Despite the overall market decline, trading activity remained robust, with a total of 1.04 billion shares valued at P6.86 billion changing hands. However, the performance of individual stocks was mixed, reflecting a cautious and selective buying approach from investors. The most actively traded stock of the day was DigiPlus Interactive Corp., which defied the broader market trend and surged by an impressive 11.06%, closing the session at P35.65. This performance stood in sharp contrast to that of other major players, who experienced declines. For instance, International Container Terminal Services Inc. fell by 4.08% to P447, and BDO Unibank Inc. edged down 0.34% to P148.50. Other notable companies also saw losses, including Ayala Land Inc., which slipped 1.95% to P25.20, and Bank of the Philippine Islands, which was down 0.82% to P121 per share. This divergence in stock performance indicates that investors were scrutinizing individual company fundamentals rather than following a broad, market-wide trend.
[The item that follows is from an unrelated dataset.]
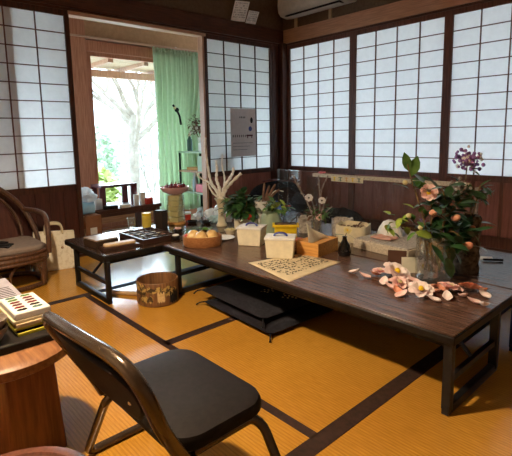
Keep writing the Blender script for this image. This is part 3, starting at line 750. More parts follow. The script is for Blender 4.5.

Market Breadth Reflects Widespread Selling Pressure

The mixed performance of individual stocks did not mask the widespread selling pressure that affected the market as a whole. The overall market breadth was decidedly negative, with a significant imbalance between the number of declining and gaining stocks. A total of 117 stocks experienced declines, while only 70 managed to post gains. Additionally, 62 firms ended the trading session unchanged, further highlighting the prevailing sense of caution and a lack of clear direction. Several other notable companies also contributed to the day’s losses, including SM Investments Corp., which declined by 1.43% to P830, and Bloomberry Resorts Corp., which saw a steep plunge of 8.99% to P4.15. Jollibee Foods Corp. also dipped by 0.82% to P219. On the other hand, a few companies managed to buck the trend and post gains, such as Manila Electric Co., which rose by 0.94% to P538.50, and SM Prime Holdings Inc., which climbed 1.09% to P23.25. The broad-based decline in stock prices across various sectors underscores the market’s collective disappointment and its unfavorable reaction to the lack of policy guidance from the President’s address.